Veteran broadcaster, advertiser, teacher, musician, mother, grandmother, great-grandmother Jane Grace Esau (JGE) (78, still has that confident, sweet voice which graced airwaves on the then Rhodesia Broadcasting Corporation (RBC) Radio 1 in the 1960s.

Esau is one unsung heroine in broadcasting whose fame faded as soon as she left ZBC. Our correspondent Beaullah T Mbirimi (BTM) had an interview with Esau (JGE) at the latter’s Marlborough house. Below are the excerpts:

BTM: What should I call you during this interview, madam?

JGE: My friends call me Gogo Jane and I am comfortable with that. You are welcome to call me Gogo Jane.

BTM: Thanks Gogo Jane, please give us an overview of who Jane Grace Esau is.

JGE: I started as a teacher for 18 years and one teacher whom I had worked with in Marondera and was then assistant broadcaster at Audio Visual Services (AVS), informed me of an opening for the post he was resigning from at AVS. Interviews were conducted with nine other candidates and I got the job.

BTM : Why did you leave teaching?

JGE : I did not leave teaching because it was bad, but doing radio lessons was teaching, in a way.

BTM : So did people start to know your voice during radio lessons?

JGE: No, no, no.
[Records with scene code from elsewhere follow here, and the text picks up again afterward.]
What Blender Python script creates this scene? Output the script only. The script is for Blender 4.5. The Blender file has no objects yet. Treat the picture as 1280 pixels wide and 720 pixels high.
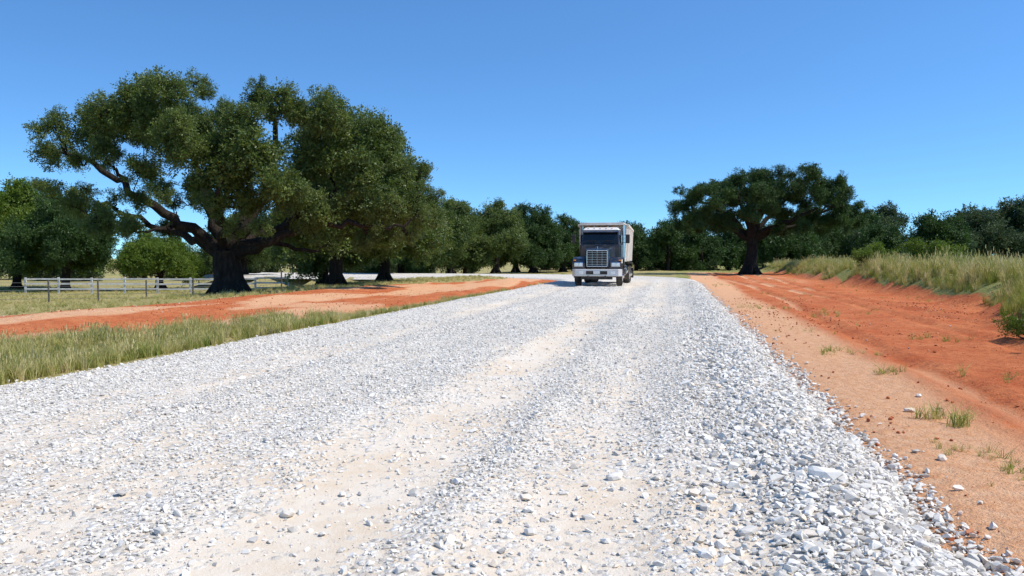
import bpy, bmesh, math, random
import numpy as np
from mathutils import Vector, Matrix, Euler
random.seed(7); rng = np.random.default_rng(7)
scene = bpy.context.scene
SL = 0.205

# ------------------------------------------------------------------ helpers
def vn(x, y, seed=0.0):
    x = np.asarray(x, float); y = np.asarray(y, float)
    xi = np.floor(x); yi = np.floor(y); fx = x-xi; fy = y-yi
    def h(a, b):
        v = np.sin(a*127.1+b*311.7+seed*74.7)*43758.5453
        return v-np.floor(v)
    fx = fx*fx*(3-2*fx); fy = fy*fy*(3-2*fy)
    return (h(xi, yi)*(1-fx)+h(xi+1, yi)*fx)*(1-fy)+(h(xi, yi+1)*(1-fx)+h(xi+1, yi+1)*fx)*fy
def fbm(x, y, seed=0, o=4):
    r = 0; a = .5; t = 0
    for i in range(o):
        r = r+a*vn(np.asarray(x)*2**i, np.asarray(y)*2**i, seed+i*3.1); t += a; a *= .5
    return r/t
def ss(a, b, x):
    t = np.clip((np.asarray(x, float)-a)/(b-a), 0, 1); return t*t*(3-2*t)
def band(s, a, b, w=.3):
    return ss(a-w, a+w, s)*(1-ss(b-w, b+w, s))

# ---------------------------------------------------------------- road frame
CEN0 = -3.13; NRM = math.sqrt(1+SL*SL)
D = np.array([SL/NRM, 1/NRM]); Rn = np.array([1/NRM, -SL/NRM])
YA = 52.0; A0 = np.array([CEN0+SL*YA, YA]); RAD = 12.0
CC = A0-Rn*RAD; HALF = 4.66/NRM*1.0; TH = math.radians(84); TAIL = 26
def road_v(X, Y):
    X = np.asarray(X, float); Y = np.asarray(Y, float)
    rx = X-A0[0]; ry = Y-A0[1]
    u = rx*D[0]+ry*D[1]
    v1 = rx*Rn[0]+ry*Rn[1]
    cx = X-CC[0]; cy = Y-CC[1]
    a = np.arctan2(cx*D[0]+cy*D[1], cx*Rn[0]+cy*Rn[1])
    v2 = np.hypot(cx, cy)-RAD
    n = Rn*math.cos(TH)+D*math.sin(TH)
    v3 = cx*n[0]+cy*n[1]-RAD
    v = np.where(u < 0, v1, np.where((a >= 0) & (a < TH), v2, v3))
    dT = -Rn*math.sin(TH)+D*math.cos(TH)
    past = (cx*dT[0]+cy*dT[1] > TAIL-1) & (u > 0)
    return np.where(past, 50., v)
def foot(Y):
    return np.interp(Y, [0, 8, 13, 24, 60, 200], [4.2, 4.6, 5.9, 8.8, 9.3, 12])
def ground_h(X, Y):
    X = np.asarray(X, float); Y = np.asarray(Y, float)
    s = X-SL*Y
    v = road_v(X, Y)
    f = foot(Y)+.7*(fbm(Y*.35, s*0+2, 5)-.5)*2
    hb = np.interp(Y, [0, 20, 40, 70, 110], [.65, .75, .95, .75, .5])
    h = hb*ss(-.2, 1.9, s-f)+.010*np.clip(s-f, 0, 110)
    far = np.clip((Y-75)/120, 0, 1)
    h = h-1.1*ss(18, 32, -s)*(1-.5*far)
    n = (fbm(X*.5, Y*.5, 1)-.5)*.12+(fbm(X*2.2, Y*2.2, 2, 3)-.5)*.05
    h = h+n*ss(0, 1.5, np.abs(v)-HALF)
    # mound of spoil beside the road, and ruts on the dirt strip
    h = h+.28*np.exp(-(((X-.0)/2.0)**2+((Y-47)/2.5)**2))
    h = h+.20*np.exp(-((s+14.3)/1.8)**2)*(Y < 60)*(Y > 0)
    for c in (3.7, 5.5, 6.9):
        q = s-c-.35*np.sin(Y*.11+c)
        h = h-.06*np.exp(-(q/.17)**2)*(s < 8.5)+.03*np.exp(-((q-.32)/.14)**2)+.02*np.exp(-((q+.3)/.14)**2)
    h = h-.10*np.exp(-((s+8.6)/.7)**2)
    h = np.where(np.abs(v) < HALF+.35, h*0-.14+.14*ss(HALF-.5, HALF+.35, np.abs(v)), h)
    return h
def tracks(t):
    return band(t, -6.05, -5.1, .35)*.50+band(t, -2.6, -1.6, .4)*.62+band(t, -.95, -.35, .3)*.5
def wobble(s, Y): return .25*(fbm(Y*.16, 0*Y+3.3, 9)-.5)*2+.18*(fbm(Y*.6, s*.6, 19)-.5)*2
def gravel(s, Y):
    w = wobble(s, Y); t = s+w
    n = fbm(s*1.2, Y*.22, 11); n2 = fbm(s*2.8, Y*1.3, 13); n3 = fbm(s*4.5, Y*.18, 17)
    near = 1-ss(4, 9.5, Y)
    g = .90-tracks(t)-near*.38*band(t, -4.2, .1, .5)
    g = g+(n-.5)*.8+(n2-.5)*.9+(n3-.5)*.5
    g = np.maximum(g, band(s+.2*w, .45, 3, .4)*.95)
    return np.clip(g, 0, 1)
def road_h(v, s, Y):
    g = gravel(s, Y); t = s+wobble(s, Y)
    h = .05-.03*(v/HALF)**2+.03*g*fbm(s*3, Y*1.2, 4)
    h = h-.028*tracks(t)+.035*np.exp(-((t+1.25)/.16)**2)*fbm(Y*.8, s*0, 6)+.03*np.exp(-((t+4.75)/.2)**2)+.035*np.exp(-((t-.02)/.18)**2)*fbm(Y*.7, s*0+4, 7)*1.4
    h = h+.10*np.exp(-((v-HALF+.65)/.42)**2)+.05*np.exp(-((v+HALF-.6)/.5)**2)
    e = np.abs(v)+.16*(fbm(Y*1.1, v*0+np.sign(v), 21)-.5)*2
    h = h-.22*ss(HALF-.3, HALF+.25, e)
    return h

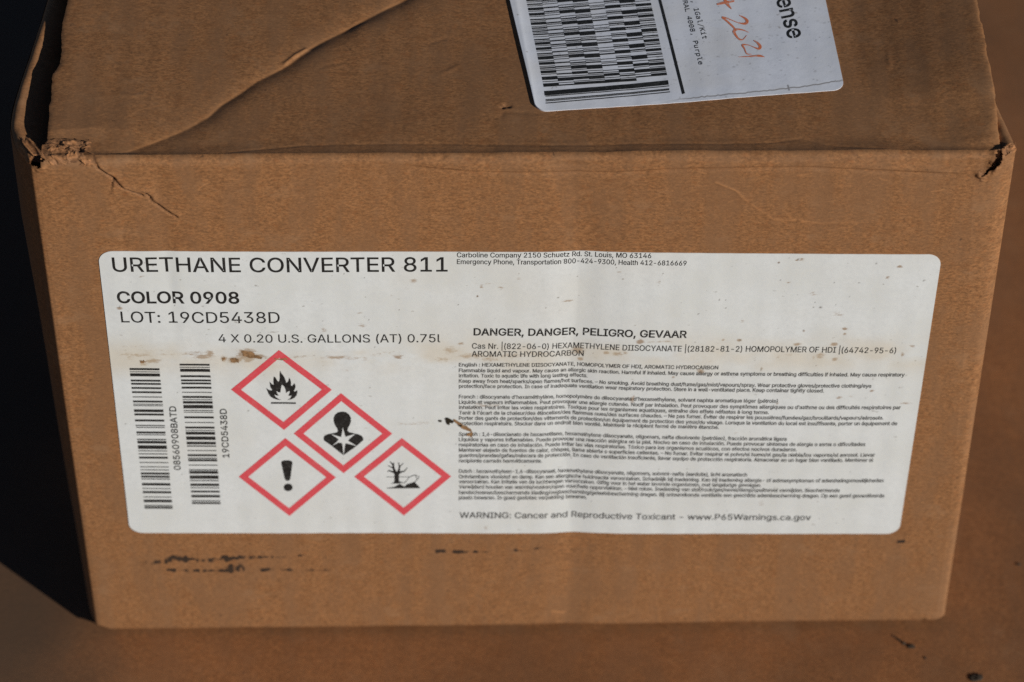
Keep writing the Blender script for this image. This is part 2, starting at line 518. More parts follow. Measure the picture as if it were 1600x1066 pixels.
ZZ = np.broadcast_to(zz, PX.shape).copy()
# the bottom edge sags and is nicked near the right corner
edge = np.exp(-ZZ/0.004)
ZZ += edge*(0.0004*fbm(PX*40, PX*0, 71, 4) + 0.0*(PX/0.1175))
nx_, _ = fp(1443, 969)
ZZ += 0.0022*np.exp(-((PX-nx_)/0.0006)**2)*np.exp(-ZZ/0.0015)
ZZ += 0.0016*sstep(0.1135, 0.1180, PX)*np.exp(-ZZ/0.0022)
ZZ += 0.0020*sstep(-0.1140, -0.1170, PX)*np.exp(-ZZ/0.002)
ZZ = sink(ZZ, PX)
fm, tear_hollow, fray = F_marks(PX, ZZ)
ZZ0 = ZZ.copy()
inner = sstep(-0.1182, -0.1140, PX)*(1-sstep(0.112, 0.1172, PX))
rollw = np.interp(zz, [0, 0.0018, H-0.0018, H], [0.3, 1, 1, 0.0])[None, :]
PY = PY + yy[None, :] + (F(PX, ZZ)*inner + fm)*rollw
ZT = wave(PX)*sstep(H-0.006, H-0.001, ZZ)
# scuffs on the lower part
scuff = np.zeros(PX.shape)
def streak(pts, w, amp, s):
    global scuff
    P = [fp(*p) for p in pts]
    d, _, t = polydist(PX, ZZ, P)
    ww = w*8e-3/36*(0.5+1.0*(vnoise(PX*900, ZZ*80, s)+0.5))
    v = amp*np.exp(-(d/ww)**4)*(0.15+1.5*(vnoise(PX*1100, ZZ*300, s+1)+0.5))
    scuff = np.maximum(scuff, v)
streak([(268, 871), (290, 873), (330, 874), (352, 873), (374, 871), (400, 870), (424, 870)], 2.6, 0.85, 1)
streak([(270, 872), (292, 873)], 5.5, 0.95, 2)
streak([(310, 875), (330, 876)], 4.5, 0.7, 3)
streak([(353, 872), (374, 871)], 5.5, 1.15, 4)
streak([(357, 889), (373, 888)], 6.5, 1.2, 5)
streak([(360, 884), (372, 882)], 4.5, 1.0, 15)
streak([(262, 890), (300, 891), (330, 891), (360, 891)], 2.4, 0.95, 6)
streak([(411, 890), (421, 889)], 4.0, 1.15, 7)
streak([(434, 889), (455, 890)], 2.3, 0.8, 8)
streak([(470, 890), (520, 891)], 1.6, 0.75, 9)
streak([(222, 878), (233, 880)], 6.0, 0.6, 10)
streak([(244, 878), (257, 877)], 5.0, 0.65, 11)
streak([(240, 890), (262, 891)], 1.8, 0.55, 16)
streak([(430, 870), (445, 870)], 1.8, 0.6, 12)
streak([(466, 868), (478, 868)], 2.0, 0.75, 13)
streak([(684, 861), (694, 861)], 3.6, 1.1, 20)
streak([(712, 862), (727, 862)], 3.2, 1.15, 21)
streak([(738, 862), (746, 862)], 2.4, 1.0, 22)
streak([(752, 862), (764, 862)], 2.2, 0.9, 23)
streak([(804, 859), (812, 860)], 2.6, 0.7, 24)
streak([(835, 857), (850, 856)], 2.2, 0.6, 25)
streak([(1404, 847), (1412, 846)], 3.8, 1.1, 26)
fray = np.maximum(fray, 0.8*np.exp(-(polydist(PX, ZZ, [fp(864, 955), fp(872, 957), fp(882, 958)])[0]/0.00030)**2))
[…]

Radio lessons were a fuel to the fire which had already started during commercials with Sales House. Broadcasting houses called me for different commercials and programmes like In the Kitchen with Jane, Crystal Sweets — the Sweet Life, Dairiboard Show and many others. By the way, I was once in the police force.

BTM: Tell me more, Gogo Jane.

JGE : I was trained for six months and worked as a qualified policewoman. I graduated at Chitungwiza Police Station and our group was the one which opened Chitungwiza Police Station. For the love of my country, I used to double at ZBC and then report for duty at Southerton Police Station and then to Marlborough Police when I moved residence from Southerton to Marlborough. I resigned voluntarily after many years because I felt it was too much on my plate.

BTM: I notice your voice has not changed at all. What’s your secret, Gogo Jane?

JGE: It’s a gift from God. Sheer luck if I may say so. I haven’t done anything to keep it. Young men used to ask for dates while I was still at ZBC, but got disappointed when they saw the person behind the voice.

BTM: May I just take you back a bit and ask you to give us a brief history of yourself, from birth to date.

JGE : I was born Jana Grace Esau on June 25 1933
in Penhalonga, to a Manyika mother and a Malawian father. I am the first-born in a family of nine; seven girls and two boys (one is late) I did my education at Old Umtali Mission, Hartzell Upper Primary, Hartzell Secondary School. I was assisted by missionaries till I went to train as a teacher at Morgenster Mission.

When I qualified as a teacher I went into the field first at Bonda Mission in 1955, St Matthias Primary School at Mutasa from 1956 to 1957, Marandellas Undenominational School, 1958 to 1962 and finally Shingirayi Primary School in Mbare (then Harare) in 1962. It was at Shingirayi School that I discovered broadcasting through radio lessons.

BTM: Tell me about your family.

JGE : I have four sons (one is late) and one daughter, 22 grandchildren, 10 great-grandchildren. I stay with five grandchildren whose mother passed away and the father is overseas and one niece. My eldest great-grandchild is in Form 4

BTM: Finally, any word to upcoming and potential broadcasters?

JGE : Please get proper training and attend workshops and refresher courses because your job involves talking to people.